**Challenge:** Leave the pictures out. Return all other data exactly.

**Data provided:**
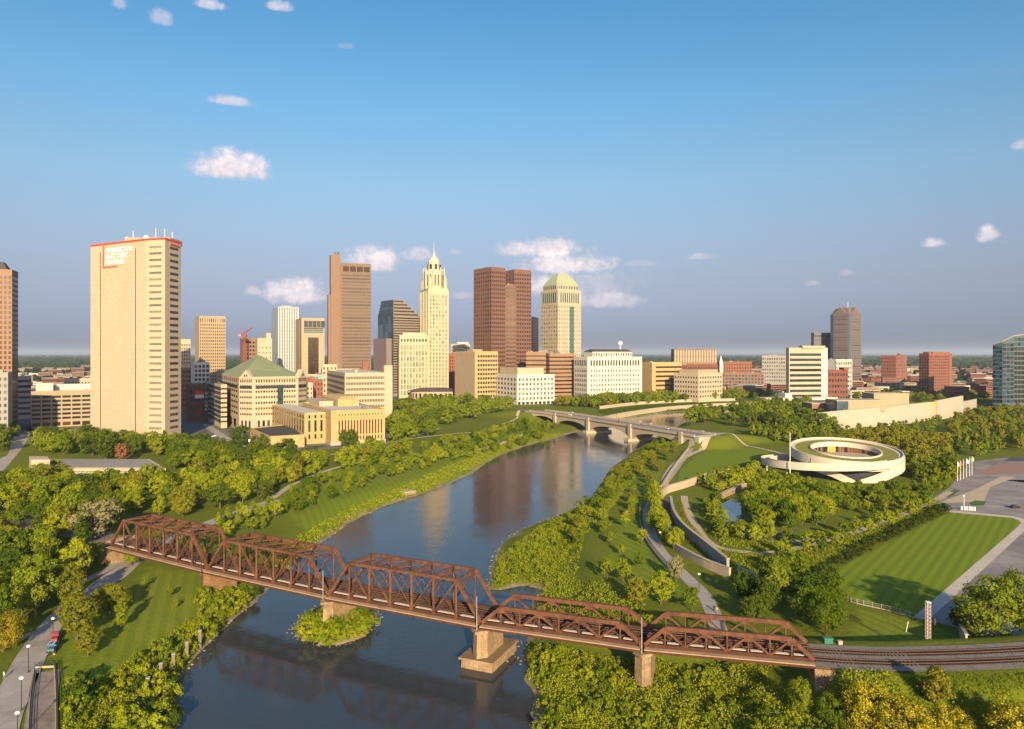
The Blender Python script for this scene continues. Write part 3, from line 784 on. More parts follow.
# --- white slender tower, bronze tower
B = building('apartment_tower', 'slender white ribbed tower with a shaded blue grey flank', 'tower', 272, 278.5, 298, 307, 1060, 22)
simple(B, glass('pale_blue_glass', (.20, .24, .29), .15, .2), roof_w); f = face_of(B, 'R'); ribs(B, f, 9, 1.3, .7, 0, B.h, white_s)
panes(B.root, *f, 4, B.h - 1, 1, 26, 1, .3, pmat('blue_spandrel', (.13, .15, .18), .5, .1, .3), name='spandrel', proud=.12)
l = face_of(B, 'L'); mb = MB(); mb.box(-B.a/2 - .5, -B.a/2 + .1, -B.b/2, B.b/2, 0, B.h); mb.build('side_wall', pmat('shaded_flank_panel', (.36, .38, .42), .6, .05, .1), B.root)  # flank panel in blue grey: the shade on this side is put into its colour
rooftop(B, -B.a/4, B.a/4, -B.b/4, B.b/4, B.h, B.h + 3, white_s)
B = building('office_tower', 'tan and black tower with a dark glass front below a green glazed storey', 'tower', 294, 301.5, 324.5, 318.5, 1010, 18)
simple(B, tan); f = face_of(B, 'R')
panes(B.root, *f, 2, B.h - 26, 1, 1, 1, 1, g_warm, .28, .74, name='glass_front', proud=.5)
panes(B.root, *f, B.h - 12, B.h - 3, 5, 1, .9, 1, g_dark, .1, 1.02, name='top_window', proud=.5)
panes(B.root, *f, B.h - 20, B.h - 12.4, 1, 3, 1, .7, g_green, .1, .95, name='green_band', proud=.4)
panes(B.root, *face_of(B, 'L'), 2, B.h - 2, 2, 1, .12, 1, g_warm, name='slot_window')

# --- the building under construction, its crane, and the blocks between
B = building('office_building', 'brown unfinished block with open floors under the red crane', 'building', 240, 243, 258, 339, 980, 12)
simple(B, brickb); panes(B.root, *face_of(B, 'R'), 4, B.h - 2, 5, 16, .6, .5, g_dark)
o = atd(244.5, 960); root = thing('tower_crane', 'red tower crane with a raised jib rising behind the green roof', 'crane', (o.x, o.y, GZ))
zc = zat(337, 960) - GZ; crane_m = pmat('red_crane_paint', (.26, .05, .04), .6, .08, .5)
mb = MB()
for sx in (-1, 1):
    for sy in (-1, 1): mb.bar((sx, sy, 0), (sx, sy, zc), .5)
for k in range(int(zc / 4)):
    for sx, sy, ex, ey in ((-1, -1, 1, -1), (1, -1, 1, 1), (1, 1, -1, 1), (-1, 1, -1, -1)): mb.bar((sx, sy, k*4), (ex, ey, k*4 + 4), .3)
mb.build('mast', crane_m, root)
mb = MB(); mb.box(-2.5, 2.5, -1.6, 1.6, zc, zc + 3.5); mb.build('cab', crane_m, root)
mb = MB()
for q in (-.8, .8): mb.bar((-4, q, zc + 2.5), (10, q, zc + 12), .55)
mb.bar((-4, 0, zc + 4), (10, 0, zc + 13.5), .5)
for k in range(6): mb.bar((-4 + k*2.3, -.8, zc + 2.5 + k*1.55), (-3 + k*2.3, .8, zc + 4 + k*1.55), .3)
mb.bar((-4, 0, zc + 3), (-6, 0, zc + 11), .4); mb.bar((-6, 0, zc + 11), (9, 0, zc + 12.5), .2)
mb.build('jib', crane_m, root)
mb = MB(); mb.box(-8, -4, -1.2, 1.2, zc + 1, zc + 3.6); mb.build('counterweight', grey_s, root)
B = building('apartment_building', 'sunlit cream block with few windows left of the white ribbed tower', 'building', 256, 257.5, 272, 339, 940, 10)
simple(B, cream2, roof_w); panes(B.root, *face_of(B, 'R'), 4, B.h - 8, 4, 12, .25, .3, g_warm); rooftop(B, 2, B.a/2 - 1, -4, 6, B.h, B.h + 8, cream2)
B = building('apartment_building', 'cream stone block with a flat parapet just behind the green pyramid roof', 'building', 244, 246, 271, 363, 800, 10, depth=16)
simple(B, cream2, roof_w); panes(B.root, *face_of(B, 'R'), 3, B.h - 3, 9, 8, .4, .5, g_warm, limit=60)
B = building('office_building', 'cream block with rooftop boxes between the green roof and the bronze tower', 'building', 271, 273, 288, 371.5, 800, 10, depth=18)
simple(B, cream, roof_w); panes(B.root, *face_of(B, 'R'), 3, B.h - 3, 6, 7, .4, .5, g_warm)
B = building('apartment_building', 'long dark red brick block above the golden stone hall', 'building', 284, 286, 318, 378.5, 780, 8, depth=22)
simple(B, brick, roof_d); panes(B.root, *face_of(B, 'R'), 3, B.h - 2, 10, 7, .4, .5, g_dark)
B = building('office_building', 'cream block with a taller corner beside the decked white garage', 'building', 303, 305, 337, 375.5, 860, 8, depth=20)
simple(B, cream, roof_w); panes(B.root, *face_of(B, 'R'), 3, B.h - 2, 9, 6, .4, .5, g_warm)
rooftop(B, B.a/2 - 17, B.a/2, -B.b/2, B.b/2, B.h, B.h + 13, cream, 'corner_tower'); panes(B.root, (B.a/2-17, -B.b/2, 0), (B.a/2, -B.b/2, 0), B.h, B.h + 11, 4, 2, .4, .5, g_warm)
B = building('office_building', 'rough cream stone block between the green roofed hall and the golden stone hall', 'building', 292, 294, 313, 384.5, 700, 10, depth=22)
simple(B, cream2, roof_w); panes(B.root, *face_of(B, 'R'), 4, B.h - 2, 6, 8, .4, .45, g_warm)
B = building('apartment_building', 'red brick block with a teal roof hatch beside the decked white garage', 'building', 306, 308, 323, 380, 735, 10, depth=20)
simple(B, brick, roof_d); panes(B.root, *face_of(B, 'R'), 3, B.h - 2, 5, 8, .35, .5, g_dark); rooftop(B, B.a/2 - 5, B.a/2, -B.b/2, 0, B.h, B.h + 4, pmat('teal_panel', (.10, .38, .35), .6, .05, 1.))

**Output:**
The Blender Python script for this scene continues. Write part 3, from line 784 on. More parts follow.
# --- white slender tower, bronze tower
B = building('apartment_tower', 'slender white ribbed tower with a shaded blue grey flank', 'tower', 272, 278.5, 298, 307, 1060, 22)
simple(B, glass('pale_blue_glass', (.20, .24, .29), .15, .2), roof_w); f = face_of(B, 'R'); ribs(B, f, 9, 1.3, .7, 0, B.h, white_s)
panes(B.root, *f, 4, B.h - 1, 1, 26, 1, .3, pmat('blue_spandrel', (.13, .15, .18), .5, .1, .3), name='spandrel', proud=.12)
l = face_of(B, 'L'); mb = MB(); mb.box(-B.a/2 - .5, -B.a/2 + .1, -B.b/2, B.b/2, 0, B.h); mb.build('side_wall', pmat('shaded_flank_panel', (.36, .38, .42), .6, .05, .1), B.root)  # flank panel in blue grey: the shade on this side is put into its colour
rooftop(B, -B.a/4, B.a/4, -B.b/4, B.b/4, B.h, B.h + 3, white_s)
B = building('office_tower', 'tan and black tower with a dark glass front below a green glazed storey', 'tower', 294, 301.5, 324.5, 318.5, 1010, 18)
simple(B, tan); f = face_of(B, 'R')
panes(B.root, *f, 2, B.h - 26, 1, 1, 1, 1, g_warm, .28, .74, name='glass_front', proud=.5)
panes(B.root, *f, B.h - 12, B.h - 3, 5, 1, .9, 1, g_dark, .1, 1.02, name='top_window', proud=.5)
panes(B.root, *f, B.h - 20, B.h - 12.4, 1, 3, 1, .7, g_green, .1, .95, name='green_band', proud=.4)
panes(B.root, *face_of(B, 'L'), 2, B.h - 2, 2, 1, .12, 1, g_warm, name='slot_window')

# --- the building under construction, its crane, and the blocks between
B = building('office_building', 'brown unfinished block with open floors under the red crane', 'building', 240, 243, 258, 339, 980, 12)
simple(B, brickb); panes(B.root, *face_of(B, 'R'), 4, B.h - 2, 5, 16, .6, .5, g_dark)
o = atd(244.5, 960); root = thing('tower_crane', 'red tower crane with a raised jib rising behind the green roof', 'crane', (o.x, o.y, GZ))
zc = zat(337, 960) - GZ; crane_m = pmat('red_crane_paint', (.26, .05, .04), .6, .08, .5)
mb = MB()
for sx in (-1, 1):
    for sy in (-1, 1): mb.bar((sx, sy, 0), (sx, sy, zc), .5)
for k in range(int(zc / 4)):
    for sx, sy, ex, ey in ((-1, -1, 1, -1), (1, -1, 1, 1), (1, 1, -1, 1), (-1, 1, -1, -1)): mb.bar((sx, sy, k*4), (ex, ey, k*4 + 4), .3)
mb.build('mast', crane_m, root)
mb = MB(); mb.box(-2.5, 2.5, -1.6, 1.6, zc, zc + 3.5); mb.build('cab', crane_m, root)
mb = MB()
for q in (-.8, .8): mb.bar((-4, q, zc + 2.5), (10, q, zc + 12), .55)
mb.bar((-4, 0, zc + 4), (10, 0, zc + 13.5), .5)
for k in range(6): mb.bar((-4 + k*2.3, -.8, zc + 2.5 + k*1.55), (-3 + k*2.3, .8, zc + 4 + k*1.55), .3)
mb.bar((-4, 0, zc + 3), (-6, 0, zc + 11), .4); mb.bar((-6, 0, zc + 11), (9, 0, zc + 12.5), .2)
mb.build('jib', crane_m, root)
mb = MB(); mb.box(-8, -4, -1.2, 1.2, zc + 1, zc + 3.6); mb.build('counterweight', grey_s, root)
B = building('apartment_building', 'sunlit cream block with few windows left of the white ribbed tower', 'building', 256, 257.5, 272, 339, 940, 10)
simple(B, cream2, roof_w); panes(B.root, *face_of(B, 'R'), 4, B.h - 8, 4, 12, .25, .3, g_warm); rooftop(B, 2, B.a/2 - 1, -4, 6, B.h, B.h + 8, cream2)
B = building('apartment_building', 'cream stone block with a flat parapet just behind the green pyramid roof', 'building', 244, 246, 271, 363, 800, 10, depth=16)
simple(B, cream2, roof_w); panes(B.root, *face_of(B, 'R'), 3, B.h - 3, 9, 8, .4, .5, g_warm, limit=60)
B = building('office_building', 'cream block with rooftop boxes between the green roof and the bronze tower', 'building', 271, 273, 288, 371.5, 800, 10, depth=18)
simple(B, cream, roof_w); panes(B.root, *face_of(B, 'R'), 3, B.h - 3, 6, 7, .4, .5, g_warm)
B = building('apartment_building', 'long dark red brick block above the golden stone hall', 'building', 284, 286, 318, 378.5, 780, 8, depth=22)
simple(B, brick, roof_d); panes(B.root, *face_of(B, 'R'), 3, B.h - 2, 10, 7, .4, .5, g_dark)
B = building('office_building', 'cream block with a taller corner beside the decked white garage', 'building', 303, 305, 337, 375.5, 860, 8, depth=20)
simple(B, cream, roof_w); panes(B.root, *face_of(B, 'R'), 3, B.h - 2, 9, 6, .4, .5, g_warm)
rooftop(B, B.a/2 - 17, B.a/2, -B.b/2, B.b/2, B.h, B.h + 13, cream, 'corner_tower'); panes(B.root, (B.a/2-17, -B.b/2, 0), (B.a/2, -B.b/2, 0), B.h, B.h + 11, 4, 2, .4, .5, g_warm)
B = building('office_building', 'rough cream stone block between the green roofed hall and the golden stone hall', 'building', 292, 294, 313, 384.5, 700, 10, depth=22)
simple(B, cream2, roof_w); panes(B.root, *face_of(B, 'R'), 4, B.h - 2, 6, 8, .4, .45, g_warm)
B = building('apartment_building', 'red brick block with a teal roof hatch beside the decked white garage', 'building', 306, 308, 323, 380, 735, 10, depth=20)
simple(B, brick, roof_d); panes(B.root, *face_of(B, 'R'), 3, B.h - 2, 5, 8, .35, .5, g_dark); rooftop(B, B.a/2 - 5, B.a/2, -B.b/2, 0, B.h, B.h + 4, pmat('teal_panel', (.10, .38, .35), .6, .05, 1.))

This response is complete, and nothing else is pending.